Material provided »
※ ※ ※
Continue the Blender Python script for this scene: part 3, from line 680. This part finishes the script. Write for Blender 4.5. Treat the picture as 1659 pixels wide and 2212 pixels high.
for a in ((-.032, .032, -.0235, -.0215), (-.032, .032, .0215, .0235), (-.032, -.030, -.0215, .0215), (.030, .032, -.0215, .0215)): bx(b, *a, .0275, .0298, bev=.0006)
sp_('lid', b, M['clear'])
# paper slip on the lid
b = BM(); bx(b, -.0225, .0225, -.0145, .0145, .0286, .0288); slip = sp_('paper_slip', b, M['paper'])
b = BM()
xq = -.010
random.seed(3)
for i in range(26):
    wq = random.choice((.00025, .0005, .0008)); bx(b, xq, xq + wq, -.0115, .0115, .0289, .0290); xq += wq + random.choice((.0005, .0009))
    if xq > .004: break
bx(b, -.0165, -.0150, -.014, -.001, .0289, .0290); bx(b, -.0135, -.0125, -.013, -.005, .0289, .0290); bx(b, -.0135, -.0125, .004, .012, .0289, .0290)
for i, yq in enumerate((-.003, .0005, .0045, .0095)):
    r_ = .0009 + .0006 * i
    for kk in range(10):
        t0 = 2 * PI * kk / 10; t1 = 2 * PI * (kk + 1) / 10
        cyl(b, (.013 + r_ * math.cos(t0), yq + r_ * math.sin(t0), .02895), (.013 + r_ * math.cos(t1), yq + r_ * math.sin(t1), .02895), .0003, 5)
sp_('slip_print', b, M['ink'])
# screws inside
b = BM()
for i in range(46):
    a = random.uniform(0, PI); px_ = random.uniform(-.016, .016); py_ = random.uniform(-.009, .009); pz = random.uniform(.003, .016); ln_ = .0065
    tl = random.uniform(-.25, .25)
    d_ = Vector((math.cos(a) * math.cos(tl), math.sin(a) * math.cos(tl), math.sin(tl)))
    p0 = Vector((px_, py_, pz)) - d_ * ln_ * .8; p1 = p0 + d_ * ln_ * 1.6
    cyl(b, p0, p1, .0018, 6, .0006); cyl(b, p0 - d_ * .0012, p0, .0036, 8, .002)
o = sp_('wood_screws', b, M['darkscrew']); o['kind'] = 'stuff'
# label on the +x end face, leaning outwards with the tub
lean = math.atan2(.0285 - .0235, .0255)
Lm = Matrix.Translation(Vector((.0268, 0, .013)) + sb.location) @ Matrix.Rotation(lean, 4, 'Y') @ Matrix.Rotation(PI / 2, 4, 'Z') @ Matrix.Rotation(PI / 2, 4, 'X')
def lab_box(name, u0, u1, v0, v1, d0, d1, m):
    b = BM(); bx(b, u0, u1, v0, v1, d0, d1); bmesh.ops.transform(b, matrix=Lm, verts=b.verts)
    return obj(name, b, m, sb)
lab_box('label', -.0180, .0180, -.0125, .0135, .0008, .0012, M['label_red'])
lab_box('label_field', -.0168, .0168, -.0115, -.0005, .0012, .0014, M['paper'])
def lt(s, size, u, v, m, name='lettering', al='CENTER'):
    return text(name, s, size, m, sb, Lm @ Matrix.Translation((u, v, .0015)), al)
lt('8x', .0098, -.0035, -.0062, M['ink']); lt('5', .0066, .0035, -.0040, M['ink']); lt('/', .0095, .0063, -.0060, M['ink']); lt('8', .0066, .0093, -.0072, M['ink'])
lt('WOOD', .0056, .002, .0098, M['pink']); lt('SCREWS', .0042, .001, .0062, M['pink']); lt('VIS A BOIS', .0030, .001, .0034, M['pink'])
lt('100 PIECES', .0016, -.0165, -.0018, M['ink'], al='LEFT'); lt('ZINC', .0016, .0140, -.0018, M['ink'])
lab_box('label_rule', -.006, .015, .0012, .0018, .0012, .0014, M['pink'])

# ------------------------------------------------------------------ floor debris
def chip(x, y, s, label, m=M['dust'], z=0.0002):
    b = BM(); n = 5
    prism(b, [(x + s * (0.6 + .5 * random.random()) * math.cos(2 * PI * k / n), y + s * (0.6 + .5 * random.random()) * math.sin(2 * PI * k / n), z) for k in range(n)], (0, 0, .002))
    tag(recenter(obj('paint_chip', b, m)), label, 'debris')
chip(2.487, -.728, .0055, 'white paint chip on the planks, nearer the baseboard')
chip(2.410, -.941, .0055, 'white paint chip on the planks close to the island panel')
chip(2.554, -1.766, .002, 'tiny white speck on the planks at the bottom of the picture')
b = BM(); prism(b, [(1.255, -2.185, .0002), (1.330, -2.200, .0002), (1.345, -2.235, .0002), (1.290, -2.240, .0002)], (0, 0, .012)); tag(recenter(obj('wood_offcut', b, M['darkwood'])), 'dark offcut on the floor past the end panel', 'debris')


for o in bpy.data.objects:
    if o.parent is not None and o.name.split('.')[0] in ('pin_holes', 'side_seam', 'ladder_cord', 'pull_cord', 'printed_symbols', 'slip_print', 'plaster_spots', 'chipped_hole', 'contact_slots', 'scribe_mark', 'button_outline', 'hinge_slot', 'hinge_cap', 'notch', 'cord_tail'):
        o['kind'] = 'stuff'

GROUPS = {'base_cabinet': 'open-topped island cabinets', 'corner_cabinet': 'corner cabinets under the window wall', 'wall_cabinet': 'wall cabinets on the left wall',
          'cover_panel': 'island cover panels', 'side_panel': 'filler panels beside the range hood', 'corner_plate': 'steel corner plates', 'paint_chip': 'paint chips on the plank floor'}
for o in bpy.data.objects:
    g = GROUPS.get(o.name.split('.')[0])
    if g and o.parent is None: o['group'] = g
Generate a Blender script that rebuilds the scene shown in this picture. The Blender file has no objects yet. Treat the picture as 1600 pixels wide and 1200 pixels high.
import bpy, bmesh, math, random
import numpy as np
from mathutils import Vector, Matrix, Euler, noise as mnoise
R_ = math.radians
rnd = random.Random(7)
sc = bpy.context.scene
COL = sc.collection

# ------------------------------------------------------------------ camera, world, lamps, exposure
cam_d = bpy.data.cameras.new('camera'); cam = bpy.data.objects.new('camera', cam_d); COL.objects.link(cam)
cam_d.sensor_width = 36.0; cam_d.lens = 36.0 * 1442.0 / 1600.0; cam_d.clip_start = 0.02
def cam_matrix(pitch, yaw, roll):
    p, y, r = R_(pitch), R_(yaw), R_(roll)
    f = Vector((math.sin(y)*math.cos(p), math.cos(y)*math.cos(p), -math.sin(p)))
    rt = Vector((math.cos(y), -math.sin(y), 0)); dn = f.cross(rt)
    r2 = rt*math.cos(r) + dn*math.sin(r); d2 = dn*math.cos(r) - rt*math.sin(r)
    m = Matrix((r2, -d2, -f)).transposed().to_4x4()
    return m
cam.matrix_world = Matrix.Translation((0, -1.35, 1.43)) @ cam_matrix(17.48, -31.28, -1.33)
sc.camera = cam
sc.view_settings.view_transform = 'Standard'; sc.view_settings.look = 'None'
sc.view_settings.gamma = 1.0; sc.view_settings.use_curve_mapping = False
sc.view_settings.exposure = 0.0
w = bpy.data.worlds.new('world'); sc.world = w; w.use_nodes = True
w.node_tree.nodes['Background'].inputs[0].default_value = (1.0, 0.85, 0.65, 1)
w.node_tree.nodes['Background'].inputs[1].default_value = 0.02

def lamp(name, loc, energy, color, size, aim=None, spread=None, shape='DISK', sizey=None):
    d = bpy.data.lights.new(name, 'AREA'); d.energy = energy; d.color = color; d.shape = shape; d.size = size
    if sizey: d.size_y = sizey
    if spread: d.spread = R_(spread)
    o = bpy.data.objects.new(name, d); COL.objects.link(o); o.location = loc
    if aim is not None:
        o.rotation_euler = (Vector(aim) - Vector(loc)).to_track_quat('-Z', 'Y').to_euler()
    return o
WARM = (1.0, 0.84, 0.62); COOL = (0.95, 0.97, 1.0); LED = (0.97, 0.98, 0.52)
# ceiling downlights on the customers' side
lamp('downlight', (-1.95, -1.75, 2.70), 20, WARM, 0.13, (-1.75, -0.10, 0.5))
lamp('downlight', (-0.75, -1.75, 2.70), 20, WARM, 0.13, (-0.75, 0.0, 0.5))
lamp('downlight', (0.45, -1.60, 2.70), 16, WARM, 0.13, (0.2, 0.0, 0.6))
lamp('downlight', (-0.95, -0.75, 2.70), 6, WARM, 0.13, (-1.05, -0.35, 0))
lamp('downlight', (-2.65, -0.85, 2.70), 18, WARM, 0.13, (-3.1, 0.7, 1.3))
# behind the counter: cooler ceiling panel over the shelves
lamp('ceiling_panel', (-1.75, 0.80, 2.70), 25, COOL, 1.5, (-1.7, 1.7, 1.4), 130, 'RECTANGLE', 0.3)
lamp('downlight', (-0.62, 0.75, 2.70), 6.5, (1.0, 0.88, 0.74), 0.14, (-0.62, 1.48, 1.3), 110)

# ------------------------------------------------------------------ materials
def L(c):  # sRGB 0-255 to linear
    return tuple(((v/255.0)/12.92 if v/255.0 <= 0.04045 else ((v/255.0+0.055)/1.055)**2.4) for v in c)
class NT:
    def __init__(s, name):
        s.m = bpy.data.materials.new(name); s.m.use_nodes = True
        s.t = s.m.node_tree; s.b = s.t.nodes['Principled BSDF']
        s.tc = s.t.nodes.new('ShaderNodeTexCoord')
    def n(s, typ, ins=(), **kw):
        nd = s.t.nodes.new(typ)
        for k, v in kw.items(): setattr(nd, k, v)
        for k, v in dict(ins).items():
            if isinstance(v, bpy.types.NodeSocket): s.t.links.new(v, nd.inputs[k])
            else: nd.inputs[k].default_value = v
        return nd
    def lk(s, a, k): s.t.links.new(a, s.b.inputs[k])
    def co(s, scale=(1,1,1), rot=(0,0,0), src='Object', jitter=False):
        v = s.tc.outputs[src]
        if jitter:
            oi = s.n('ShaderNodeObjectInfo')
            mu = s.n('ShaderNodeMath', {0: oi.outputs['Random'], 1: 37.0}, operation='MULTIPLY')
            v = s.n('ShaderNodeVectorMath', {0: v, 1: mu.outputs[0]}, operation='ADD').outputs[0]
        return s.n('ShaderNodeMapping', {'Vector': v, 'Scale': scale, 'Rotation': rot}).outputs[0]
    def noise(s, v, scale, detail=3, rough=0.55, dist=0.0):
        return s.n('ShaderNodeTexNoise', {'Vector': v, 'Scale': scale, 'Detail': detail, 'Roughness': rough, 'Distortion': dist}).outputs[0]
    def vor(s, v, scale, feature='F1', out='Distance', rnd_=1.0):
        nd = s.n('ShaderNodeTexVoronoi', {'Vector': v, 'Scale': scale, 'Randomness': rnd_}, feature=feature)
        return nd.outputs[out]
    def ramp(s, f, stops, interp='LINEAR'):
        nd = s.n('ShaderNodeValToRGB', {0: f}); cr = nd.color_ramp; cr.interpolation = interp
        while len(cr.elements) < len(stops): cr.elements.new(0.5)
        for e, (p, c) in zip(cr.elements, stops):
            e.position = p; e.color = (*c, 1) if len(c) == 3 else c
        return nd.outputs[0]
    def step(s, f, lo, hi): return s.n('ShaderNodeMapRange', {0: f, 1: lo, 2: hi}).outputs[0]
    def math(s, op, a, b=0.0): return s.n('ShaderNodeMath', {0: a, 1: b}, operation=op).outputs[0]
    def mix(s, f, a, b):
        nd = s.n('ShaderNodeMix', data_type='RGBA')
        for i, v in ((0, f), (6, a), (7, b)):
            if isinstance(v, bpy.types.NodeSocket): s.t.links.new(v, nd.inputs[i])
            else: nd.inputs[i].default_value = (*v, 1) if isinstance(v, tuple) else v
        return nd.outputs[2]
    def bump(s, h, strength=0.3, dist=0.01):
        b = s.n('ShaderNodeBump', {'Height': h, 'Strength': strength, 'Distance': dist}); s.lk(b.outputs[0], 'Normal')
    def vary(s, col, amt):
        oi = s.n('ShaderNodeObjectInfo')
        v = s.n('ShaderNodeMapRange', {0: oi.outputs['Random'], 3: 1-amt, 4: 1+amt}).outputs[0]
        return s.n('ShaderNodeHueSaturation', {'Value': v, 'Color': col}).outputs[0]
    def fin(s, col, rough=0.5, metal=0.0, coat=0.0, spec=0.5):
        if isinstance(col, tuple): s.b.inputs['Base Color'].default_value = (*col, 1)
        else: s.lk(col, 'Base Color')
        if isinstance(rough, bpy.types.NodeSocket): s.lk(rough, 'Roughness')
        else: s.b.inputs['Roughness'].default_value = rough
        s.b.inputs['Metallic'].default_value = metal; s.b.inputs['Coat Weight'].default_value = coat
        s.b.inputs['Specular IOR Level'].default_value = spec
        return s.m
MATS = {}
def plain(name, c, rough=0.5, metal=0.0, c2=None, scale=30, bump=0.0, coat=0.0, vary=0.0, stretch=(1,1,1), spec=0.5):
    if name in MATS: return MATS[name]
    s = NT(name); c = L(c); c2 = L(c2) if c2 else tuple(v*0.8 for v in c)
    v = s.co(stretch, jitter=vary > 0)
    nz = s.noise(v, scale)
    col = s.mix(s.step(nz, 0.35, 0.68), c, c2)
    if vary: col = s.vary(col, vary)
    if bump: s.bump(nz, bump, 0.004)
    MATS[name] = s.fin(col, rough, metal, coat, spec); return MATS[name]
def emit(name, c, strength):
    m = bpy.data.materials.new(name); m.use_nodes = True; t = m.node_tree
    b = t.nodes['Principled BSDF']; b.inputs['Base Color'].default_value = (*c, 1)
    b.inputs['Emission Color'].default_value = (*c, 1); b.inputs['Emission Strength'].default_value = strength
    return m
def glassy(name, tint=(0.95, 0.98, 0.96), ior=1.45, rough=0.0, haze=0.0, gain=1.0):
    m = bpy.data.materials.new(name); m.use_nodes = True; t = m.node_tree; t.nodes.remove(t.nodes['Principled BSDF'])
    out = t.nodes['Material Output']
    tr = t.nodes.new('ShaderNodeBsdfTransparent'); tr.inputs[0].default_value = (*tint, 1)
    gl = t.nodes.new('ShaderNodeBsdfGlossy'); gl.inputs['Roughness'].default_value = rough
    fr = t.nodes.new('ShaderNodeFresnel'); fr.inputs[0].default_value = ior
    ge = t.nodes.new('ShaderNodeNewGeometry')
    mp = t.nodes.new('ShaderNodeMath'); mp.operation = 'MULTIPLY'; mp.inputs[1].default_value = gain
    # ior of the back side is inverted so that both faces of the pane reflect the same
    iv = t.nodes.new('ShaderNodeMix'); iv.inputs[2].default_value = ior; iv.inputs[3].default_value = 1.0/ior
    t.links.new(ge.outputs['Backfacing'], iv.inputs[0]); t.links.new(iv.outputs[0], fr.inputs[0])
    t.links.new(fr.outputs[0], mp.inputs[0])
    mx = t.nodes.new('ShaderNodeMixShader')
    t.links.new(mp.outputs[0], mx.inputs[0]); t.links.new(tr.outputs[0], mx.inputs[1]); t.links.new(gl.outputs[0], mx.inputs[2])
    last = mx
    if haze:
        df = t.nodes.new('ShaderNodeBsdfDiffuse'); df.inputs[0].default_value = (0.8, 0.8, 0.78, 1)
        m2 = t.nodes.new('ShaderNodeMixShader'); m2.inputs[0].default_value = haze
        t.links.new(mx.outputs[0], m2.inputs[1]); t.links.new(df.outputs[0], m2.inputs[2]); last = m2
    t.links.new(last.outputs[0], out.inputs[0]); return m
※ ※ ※
What you should do »
Extract, word for word, every line beginning with the one that holds "Generate a Blender" and concluding with the one that holds "COL = sc.collection". Include both of those lines.

Problem solution »
Generate a Blender script that rebuilds the scene shown in this picture. The Blender file has no objects yet. Treat the picture as 1600 pixels wide and 1200 pixels high.
import bpy, bmesh, math, random
import numpy as np
from mathutils import Vector, Matrix, Euler, noise as mnoise
R_ = math.radians
rnd = random.Random(7)
sc = bpy.context.scene
COL = sc.collection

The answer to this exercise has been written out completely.